At this point, we must start asking ourselves, is Donovan McNabb the greatest African-American quarterback of all time ever to play in the NFL to date? The unequivocal answer is yes, absolutely and positively, yes. No other African-American quarterback has been to five conference championship games within an eight year span as has Donovan McNabb, including the Super Bowl. Other African-American quarterbacks have put up gaudier numbers—and here I think of Warren Moon principally—and Steve McNair was great for a long time with Houston/Tennessee and also reached the Super Bowl—but McNabb has been greater for longer and been a consistent winner for a longer period of time than any of them.
In point of fact, McNabb’s accomplishments in the NFL are very similar to those of Obama in politics. At this point in his career, anything that McNabb accomplishes, from here on out, is pioneering unchartered ground for an African-American quarterback in the NFL. McNabb of Syracuse has redefined the level of quarterback play for African-Americans in the NFL, like Jim Brown of Syracuse before him redefined the level of running back play for African-Americans in the NFL. McNabb would certainly belong in the Hall of Fame for this accomplishment alone, but beyond that, he has matched the record of Steve Young in the 1990s for appearing in five conference championship games in one decade. And no one doubts that Steve Young, Jerry Rice and George Seifert all belong in the Hall of Fame.

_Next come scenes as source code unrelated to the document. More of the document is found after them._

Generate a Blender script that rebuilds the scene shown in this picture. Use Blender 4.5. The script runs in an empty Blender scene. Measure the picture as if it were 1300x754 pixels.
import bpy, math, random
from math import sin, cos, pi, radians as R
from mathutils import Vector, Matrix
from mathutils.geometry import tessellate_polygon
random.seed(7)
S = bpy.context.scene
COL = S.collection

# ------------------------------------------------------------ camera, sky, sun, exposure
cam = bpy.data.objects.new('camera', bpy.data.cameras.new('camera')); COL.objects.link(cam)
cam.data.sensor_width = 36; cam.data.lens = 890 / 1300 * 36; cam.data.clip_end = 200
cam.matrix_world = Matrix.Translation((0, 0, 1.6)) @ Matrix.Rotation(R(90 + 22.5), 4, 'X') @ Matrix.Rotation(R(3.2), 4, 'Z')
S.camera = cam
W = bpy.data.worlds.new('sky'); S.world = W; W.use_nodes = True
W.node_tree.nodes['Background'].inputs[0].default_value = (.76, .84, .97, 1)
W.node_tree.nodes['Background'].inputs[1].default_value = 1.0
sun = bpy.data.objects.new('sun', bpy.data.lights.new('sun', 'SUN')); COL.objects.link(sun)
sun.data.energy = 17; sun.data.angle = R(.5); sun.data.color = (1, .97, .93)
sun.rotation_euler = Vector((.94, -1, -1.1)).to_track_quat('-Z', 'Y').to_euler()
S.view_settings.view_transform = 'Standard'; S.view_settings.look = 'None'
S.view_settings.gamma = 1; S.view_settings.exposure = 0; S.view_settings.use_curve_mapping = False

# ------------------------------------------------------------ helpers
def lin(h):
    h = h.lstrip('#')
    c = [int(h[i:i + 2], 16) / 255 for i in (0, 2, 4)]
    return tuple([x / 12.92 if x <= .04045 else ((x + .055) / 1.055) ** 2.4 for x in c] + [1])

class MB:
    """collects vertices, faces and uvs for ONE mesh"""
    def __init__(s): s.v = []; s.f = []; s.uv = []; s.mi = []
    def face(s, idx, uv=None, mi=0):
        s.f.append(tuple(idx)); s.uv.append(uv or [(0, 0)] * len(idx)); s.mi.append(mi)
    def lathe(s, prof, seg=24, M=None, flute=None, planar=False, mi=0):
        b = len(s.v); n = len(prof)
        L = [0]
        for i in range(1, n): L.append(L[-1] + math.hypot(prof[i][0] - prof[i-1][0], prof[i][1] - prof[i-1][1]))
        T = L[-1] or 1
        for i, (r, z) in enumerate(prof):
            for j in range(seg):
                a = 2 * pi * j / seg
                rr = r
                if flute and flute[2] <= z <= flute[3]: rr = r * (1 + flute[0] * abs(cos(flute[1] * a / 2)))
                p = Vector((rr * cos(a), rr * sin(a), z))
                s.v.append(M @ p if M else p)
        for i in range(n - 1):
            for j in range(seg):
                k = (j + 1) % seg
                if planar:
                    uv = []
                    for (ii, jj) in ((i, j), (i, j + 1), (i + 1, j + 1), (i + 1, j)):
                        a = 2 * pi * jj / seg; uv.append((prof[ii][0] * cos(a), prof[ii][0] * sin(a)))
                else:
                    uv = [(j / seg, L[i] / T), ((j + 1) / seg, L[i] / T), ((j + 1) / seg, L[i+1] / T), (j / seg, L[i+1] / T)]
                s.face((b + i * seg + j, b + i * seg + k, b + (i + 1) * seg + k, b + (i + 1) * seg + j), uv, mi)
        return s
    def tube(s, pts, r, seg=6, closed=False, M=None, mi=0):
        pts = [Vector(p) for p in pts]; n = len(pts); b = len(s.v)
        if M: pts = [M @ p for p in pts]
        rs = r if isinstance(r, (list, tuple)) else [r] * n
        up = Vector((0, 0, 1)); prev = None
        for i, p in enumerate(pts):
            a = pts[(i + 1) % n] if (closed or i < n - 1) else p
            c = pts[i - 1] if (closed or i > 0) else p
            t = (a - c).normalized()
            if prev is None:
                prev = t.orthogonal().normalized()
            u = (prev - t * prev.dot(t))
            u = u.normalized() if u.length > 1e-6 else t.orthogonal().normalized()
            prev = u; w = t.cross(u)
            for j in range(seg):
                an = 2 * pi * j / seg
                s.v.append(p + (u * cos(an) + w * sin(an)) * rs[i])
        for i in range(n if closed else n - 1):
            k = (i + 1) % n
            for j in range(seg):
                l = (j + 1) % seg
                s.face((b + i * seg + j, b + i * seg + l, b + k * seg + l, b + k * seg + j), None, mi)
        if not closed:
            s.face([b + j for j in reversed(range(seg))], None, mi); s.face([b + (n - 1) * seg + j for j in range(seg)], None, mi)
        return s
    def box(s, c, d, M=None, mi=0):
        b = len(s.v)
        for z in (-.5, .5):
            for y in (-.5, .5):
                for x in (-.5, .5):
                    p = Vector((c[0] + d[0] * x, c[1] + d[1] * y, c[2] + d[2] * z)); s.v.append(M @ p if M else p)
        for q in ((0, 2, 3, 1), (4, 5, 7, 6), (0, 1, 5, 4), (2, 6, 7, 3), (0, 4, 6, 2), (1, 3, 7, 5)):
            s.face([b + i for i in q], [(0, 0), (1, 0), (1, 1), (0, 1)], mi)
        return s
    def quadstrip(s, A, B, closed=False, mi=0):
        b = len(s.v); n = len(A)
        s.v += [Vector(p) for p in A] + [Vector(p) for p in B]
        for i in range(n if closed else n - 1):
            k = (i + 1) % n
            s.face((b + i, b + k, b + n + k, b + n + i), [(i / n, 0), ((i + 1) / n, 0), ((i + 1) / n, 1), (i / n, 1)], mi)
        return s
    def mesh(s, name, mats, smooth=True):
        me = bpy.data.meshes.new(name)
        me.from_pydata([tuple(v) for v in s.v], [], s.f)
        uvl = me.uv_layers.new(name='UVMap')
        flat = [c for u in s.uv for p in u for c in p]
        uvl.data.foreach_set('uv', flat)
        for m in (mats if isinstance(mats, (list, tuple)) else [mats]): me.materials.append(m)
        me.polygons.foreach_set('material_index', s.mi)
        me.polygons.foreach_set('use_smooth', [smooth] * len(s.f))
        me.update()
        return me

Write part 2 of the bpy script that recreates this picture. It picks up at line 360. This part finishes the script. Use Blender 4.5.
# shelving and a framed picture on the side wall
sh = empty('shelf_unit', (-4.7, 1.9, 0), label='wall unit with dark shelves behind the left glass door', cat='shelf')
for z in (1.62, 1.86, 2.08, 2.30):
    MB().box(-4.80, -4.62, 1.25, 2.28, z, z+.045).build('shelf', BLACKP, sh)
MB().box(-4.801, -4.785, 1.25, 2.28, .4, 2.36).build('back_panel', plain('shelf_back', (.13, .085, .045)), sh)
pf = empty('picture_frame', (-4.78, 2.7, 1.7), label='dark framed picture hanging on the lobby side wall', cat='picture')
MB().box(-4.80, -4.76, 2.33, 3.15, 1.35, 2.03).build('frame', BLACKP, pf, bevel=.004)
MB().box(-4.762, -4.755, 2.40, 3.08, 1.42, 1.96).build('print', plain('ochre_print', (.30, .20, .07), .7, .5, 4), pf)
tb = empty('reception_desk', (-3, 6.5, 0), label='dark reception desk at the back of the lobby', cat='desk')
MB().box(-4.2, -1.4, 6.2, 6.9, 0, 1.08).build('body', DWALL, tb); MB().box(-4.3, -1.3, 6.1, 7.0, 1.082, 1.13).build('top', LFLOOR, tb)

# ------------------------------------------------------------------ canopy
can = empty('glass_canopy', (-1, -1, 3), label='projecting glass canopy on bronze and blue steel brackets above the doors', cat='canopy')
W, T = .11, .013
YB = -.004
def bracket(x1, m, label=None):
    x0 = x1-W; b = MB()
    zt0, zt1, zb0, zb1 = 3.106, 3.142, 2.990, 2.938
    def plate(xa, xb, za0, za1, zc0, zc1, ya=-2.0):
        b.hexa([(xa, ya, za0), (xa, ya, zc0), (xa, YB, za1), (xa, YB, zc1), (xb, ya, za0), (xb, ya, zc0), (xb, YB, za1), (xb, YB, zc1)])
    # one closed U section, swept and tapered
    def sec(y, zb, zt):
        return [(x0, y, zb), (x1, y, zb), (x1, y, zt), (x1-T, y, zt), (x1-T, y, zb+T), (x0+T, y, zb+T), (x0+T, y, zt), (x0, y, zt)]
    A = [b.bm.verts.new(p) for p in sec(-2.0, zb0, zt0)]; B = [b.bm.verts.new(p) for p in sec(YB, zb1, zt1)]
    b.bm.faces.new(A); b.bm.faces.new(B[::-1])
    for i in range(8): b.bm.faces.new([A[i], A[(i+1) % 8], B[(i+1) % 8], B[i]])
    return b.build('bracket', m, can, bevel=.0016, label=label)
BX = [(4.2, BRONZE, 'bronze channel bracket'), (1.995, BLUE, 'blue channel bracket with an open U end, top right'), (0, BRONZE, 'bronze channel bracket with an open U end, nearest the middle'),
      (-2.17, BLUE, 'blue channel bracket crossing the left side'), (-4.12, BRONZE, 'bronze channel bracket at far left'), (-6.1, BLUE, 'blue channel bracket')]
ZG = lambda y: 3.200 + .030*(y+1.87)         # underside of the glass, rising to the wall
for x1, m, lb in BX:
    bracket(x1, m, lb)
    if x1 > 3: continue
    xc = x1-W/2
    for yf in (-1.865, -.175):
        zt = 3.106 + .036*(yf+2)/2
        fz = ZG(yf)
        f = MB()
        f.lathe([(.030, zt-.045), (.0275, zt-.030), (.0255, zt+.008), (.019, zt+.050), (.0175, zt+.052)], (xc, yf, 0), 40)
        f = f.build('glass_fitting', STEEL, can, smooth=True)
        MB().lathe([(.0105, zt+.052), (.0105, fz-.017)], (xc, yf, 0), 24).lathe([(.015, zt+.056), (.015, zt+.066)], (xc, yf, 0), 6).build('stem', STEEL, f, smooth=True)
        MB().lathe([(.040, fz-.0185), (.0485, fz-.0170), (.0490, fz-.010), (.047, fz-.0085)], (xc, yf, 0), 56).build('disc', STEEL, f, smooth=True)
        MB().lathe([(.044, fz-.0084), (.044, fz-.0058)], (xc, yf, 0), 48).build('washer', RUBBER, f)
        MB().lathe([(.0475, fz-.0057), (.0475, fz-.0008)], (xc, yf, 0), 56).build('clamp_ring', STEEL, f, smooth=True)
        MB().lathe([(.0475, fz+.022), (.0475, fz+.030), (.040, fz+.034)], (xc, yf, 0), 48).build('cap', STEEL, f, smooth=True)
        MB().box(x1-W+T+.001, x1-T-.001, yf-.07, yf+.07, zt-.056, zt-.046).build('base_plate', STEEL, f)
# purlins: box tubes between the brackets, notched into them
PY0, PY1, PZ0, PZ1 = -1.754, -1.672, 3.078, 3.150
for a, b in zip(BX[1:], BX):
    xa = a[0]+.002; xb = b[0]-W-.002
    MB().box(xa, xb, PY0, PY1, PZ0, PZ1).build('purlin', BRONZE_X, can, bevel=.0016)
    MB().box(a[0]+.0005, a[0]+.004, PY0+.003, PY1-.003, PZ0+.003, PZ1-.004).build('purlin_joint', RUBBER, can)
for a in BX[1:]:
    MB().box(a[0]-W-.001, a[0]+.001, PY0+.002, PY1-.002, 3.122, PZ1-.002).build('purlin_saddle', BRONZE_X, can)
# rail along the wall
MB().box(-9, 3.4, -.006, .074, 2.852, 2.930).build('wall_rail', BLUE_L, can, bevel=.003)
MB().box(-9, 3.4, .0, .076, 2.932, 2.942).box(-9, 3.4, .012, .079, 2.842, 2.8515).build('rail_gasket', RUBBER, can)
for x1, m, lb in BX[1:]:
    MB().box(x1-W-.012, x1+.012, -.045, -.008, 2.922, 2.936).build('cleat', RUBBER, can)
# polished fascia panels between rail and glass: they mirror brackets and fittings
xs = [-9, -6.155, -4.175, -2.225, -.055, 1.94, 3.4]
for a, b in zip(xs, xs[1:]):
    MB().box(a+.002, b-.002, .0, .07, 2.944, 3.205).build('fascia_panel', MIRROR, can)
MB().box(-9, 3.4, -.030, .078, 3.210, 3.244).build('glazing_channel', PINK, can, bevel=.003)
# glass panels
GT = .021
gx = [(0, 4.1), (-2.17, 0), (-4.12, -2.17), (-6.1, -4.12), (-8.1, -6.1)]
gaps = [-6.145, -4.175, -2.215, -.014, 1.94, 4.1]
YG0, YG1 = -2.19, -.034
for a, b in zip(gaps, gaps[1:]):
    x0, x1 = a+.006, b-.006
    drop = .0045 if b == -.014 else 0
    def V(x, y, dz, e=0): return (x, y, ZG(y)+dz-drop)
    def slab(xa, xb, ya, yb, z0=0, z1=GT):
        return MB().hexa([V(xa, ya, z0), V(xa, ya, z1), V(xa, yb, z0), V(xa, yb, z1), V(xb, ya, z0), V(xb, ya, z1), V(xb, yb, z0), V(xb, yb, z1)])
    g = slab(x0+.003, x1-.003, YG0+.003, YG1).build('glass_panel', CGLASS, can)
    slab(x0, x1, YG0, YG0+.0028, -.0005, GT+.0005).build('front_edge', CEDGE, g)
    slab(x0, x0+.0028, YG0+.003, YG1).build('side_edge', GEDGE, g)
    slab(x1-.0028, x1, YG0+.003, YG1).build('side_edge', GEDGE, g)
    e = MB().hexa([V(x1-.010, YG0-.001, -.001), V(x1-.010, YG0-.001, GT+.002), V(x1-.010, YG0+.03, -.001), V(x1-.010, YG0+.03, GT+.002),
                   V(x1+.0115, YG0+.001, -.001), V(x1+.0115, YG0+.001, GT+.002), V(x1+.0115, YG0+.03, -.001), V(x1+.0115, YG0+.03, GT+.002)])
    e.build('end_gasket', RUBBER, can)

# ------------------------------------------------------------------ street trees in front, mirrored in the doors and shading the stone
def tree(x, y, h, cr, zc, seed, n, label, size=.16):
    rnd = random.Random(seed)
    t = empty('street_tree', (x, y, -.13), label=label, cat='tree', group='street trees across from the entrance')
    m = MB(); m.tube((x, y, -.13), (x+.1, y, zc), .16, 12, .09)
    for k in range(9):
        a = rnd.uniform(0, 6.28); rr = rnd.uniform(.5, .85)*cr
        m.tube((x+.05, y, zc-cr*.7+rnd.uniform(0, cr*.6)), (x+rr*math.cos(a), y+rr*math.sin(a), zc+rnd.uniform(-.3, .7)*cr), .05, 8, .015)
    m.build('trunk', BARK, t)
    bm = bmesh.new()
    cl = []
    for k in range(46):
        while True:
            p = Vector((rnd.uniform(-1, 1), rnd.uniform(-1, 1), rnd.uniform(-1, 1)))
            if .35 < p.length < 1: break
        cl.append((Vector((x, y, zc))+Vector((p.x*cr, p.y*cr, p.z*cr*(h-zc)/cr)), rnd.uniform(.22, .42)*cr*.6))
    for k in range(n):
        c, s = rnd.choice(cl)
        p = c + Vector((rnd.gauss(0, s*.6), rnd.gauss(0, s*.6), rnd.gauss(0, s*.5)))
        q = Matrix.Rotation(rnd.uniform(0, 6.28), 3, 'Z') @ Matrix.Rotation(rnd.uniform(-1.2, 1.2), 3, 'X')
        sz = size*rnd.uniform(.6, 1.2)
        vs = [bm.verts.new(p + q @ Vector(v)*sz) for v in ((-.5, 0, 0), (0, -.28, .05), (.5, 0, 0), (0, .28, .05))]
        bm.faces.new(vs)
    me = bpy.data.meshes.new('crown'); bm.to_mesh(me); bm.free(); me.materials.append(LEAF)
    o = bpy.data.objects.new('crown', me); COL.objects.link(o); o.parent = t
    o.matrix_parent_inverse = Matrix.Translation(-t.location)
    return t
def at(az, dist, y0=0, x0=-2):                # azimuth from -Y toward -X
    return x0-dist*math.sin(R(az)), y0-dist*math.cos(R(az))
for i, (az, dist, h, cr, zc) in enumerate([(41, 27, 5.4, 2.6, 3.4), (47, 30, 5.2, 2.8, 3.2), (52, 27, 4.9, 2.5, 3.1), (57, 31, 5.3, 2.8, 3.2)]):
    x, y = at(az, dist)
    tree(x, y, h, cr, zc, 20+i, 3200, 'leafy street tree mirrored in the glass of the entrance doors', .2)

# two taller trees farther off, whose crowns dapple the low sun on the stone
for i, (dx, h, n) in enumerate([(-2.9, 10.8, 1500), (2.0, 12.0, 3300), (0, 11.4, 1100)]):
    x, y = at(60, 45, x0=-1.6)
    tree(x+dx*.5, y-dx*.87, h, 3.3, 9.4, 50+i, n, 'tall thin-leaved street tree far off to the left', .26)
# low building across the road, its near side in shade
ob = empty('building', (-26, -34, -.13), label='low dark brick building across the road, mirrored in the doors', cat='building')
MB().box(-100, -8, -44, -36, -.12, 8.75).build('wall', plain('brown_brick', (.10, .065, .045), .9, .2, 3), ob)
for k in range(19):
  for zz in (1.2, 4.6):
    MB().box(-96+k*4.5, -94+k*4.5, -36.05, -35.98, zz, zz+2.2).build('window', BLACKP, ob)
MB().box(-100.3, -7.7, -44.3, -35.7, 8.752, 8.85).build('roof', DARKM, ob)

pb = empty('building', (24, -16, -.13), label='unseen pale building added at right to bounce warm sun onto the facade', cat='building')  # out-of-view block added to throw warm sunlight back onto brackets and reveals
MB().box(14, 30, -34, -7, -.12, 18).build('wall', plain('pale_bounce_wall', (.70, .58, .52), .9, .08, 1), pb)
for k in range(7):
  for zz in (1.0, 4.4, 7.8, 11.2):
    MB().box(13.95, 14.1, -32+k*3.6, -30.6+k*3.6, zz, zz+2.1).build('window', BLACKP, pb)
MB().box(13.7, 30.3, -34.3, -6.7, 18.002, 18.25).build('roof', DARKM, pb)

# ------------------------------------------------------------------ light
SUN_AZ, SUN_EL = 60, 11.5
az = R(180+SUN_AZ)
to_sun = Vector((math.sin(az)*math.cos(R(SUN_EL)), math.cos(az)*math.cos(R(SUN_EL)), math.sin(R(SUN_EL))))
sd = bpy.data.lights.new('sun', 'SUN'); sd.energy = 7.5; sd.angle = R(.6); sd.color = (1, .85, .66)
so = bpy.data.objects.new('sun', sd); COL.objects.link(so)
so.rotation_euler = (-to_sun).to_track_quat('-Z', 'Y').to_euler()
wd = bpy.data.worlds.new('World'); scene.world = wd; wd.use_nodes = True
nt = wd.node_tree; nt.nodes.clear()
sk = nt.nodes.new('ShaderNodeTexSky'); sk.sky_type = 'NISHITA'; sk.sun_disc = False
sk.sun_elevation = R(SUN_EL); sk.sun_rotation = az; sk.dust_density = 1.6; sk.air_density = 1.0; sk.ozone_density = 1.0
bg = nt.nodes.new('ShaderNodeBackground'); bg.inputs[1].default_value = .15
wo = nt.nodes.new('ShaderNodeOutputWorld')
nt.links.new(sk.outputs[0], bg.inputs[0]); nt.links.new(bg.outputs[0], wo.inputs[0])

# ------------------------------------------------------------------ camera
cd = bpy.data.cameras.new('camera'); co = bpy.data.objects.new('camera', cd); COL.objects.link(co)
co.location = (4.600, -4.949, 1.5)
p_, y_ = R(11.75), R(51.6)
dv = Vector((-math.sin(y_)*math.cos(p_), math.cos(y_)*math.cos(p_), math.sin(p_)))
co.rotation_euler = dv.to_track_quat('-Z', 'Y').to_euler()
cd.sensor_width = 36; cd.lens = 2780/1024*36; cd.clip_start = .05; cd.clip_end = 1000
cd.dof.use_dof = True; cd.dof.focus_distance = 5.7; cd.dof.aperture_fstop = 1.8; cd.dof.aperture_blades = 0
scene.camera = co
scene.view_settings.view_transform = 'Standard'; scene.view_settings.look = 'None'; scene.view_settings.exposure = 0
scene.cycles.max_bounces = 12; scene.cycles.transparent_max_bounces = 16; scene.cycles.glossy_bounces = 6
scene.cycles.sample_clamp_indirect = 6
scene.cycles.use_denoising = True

And I remind you all, that in none of those seasons (except perhaps the one with Terrell Owens) did McNabb ever have a receiver as gifted as Jerry Rice. Imagine if McNabb had Jerry Rice and Steve Young had to throw to Todd Pinkston or Greg Lewis for eight years. Does anyone doubt that McNabb and Rice would have gone to five super bowls while Young would have been lucky to get to one NFC conference final had those two guys had each others’ receiving corps?
This past season has defined the greatness of McNabb in so many ways. A lost season was redeemed. Impossible playoff games were won. Even in the final NFC championship game, when all seemed lost, McNabb gave a heroic, Olympian effort to win the game during the second half, and played the most beautiful, perfect quarter of football that anyone has ever seen from a quarterback in an NFC title game in decades.
That McNabb and the Eagles lost the game is irrelevant. For most of the second half, McNabb was the greatest, most dominant player I have ever witnessed on a football field. He took over the game the way only great players do, players like Jim Brown, like Joe Namath, like Roger Staubach, like Troy Aikman, like Terry Bradshaw, like Franco Harris.
And, like Ernie Davis. McNabb’s greatness was there for all to see.
I doubt seriously that we shall see his kind again.
To those who say McNabb is a good and not a great QB, you are wrong. McNabb is a great QB. It is Kurt Warner who is a good and not a great QB. Two or three great seasons, interrupted by sitting on the bench for years in NYC or playing in the arena league in other years, does not a HOF career make.
This is super bowl year 43. Next year will be Super Bowl #44. That’s Jim Brown’s Number and Ernie Davis’ Number. For some reason, I think Donovan McNabb might have extra special incentive to want to win Super Bowl #44. It would be very special indeed if he could win Super Bowl #44 in 2010. It would be homage to Jim Brown, to Ernie Davis, to Floyd Little, to Syracuse, to a whole of players who have gone before…
and it would certainly stick it to Rush Limbaugh and TO for making those horrible racists comments about McNabb a few years back…
I think the Eagles have a fine chance of coming back to the playoffs next year, and perhaps going all the way. And even if it’s 80-1, as I’ve argued elsewhere, there are worse bets in the marketplace than putting a dollar on andy reid.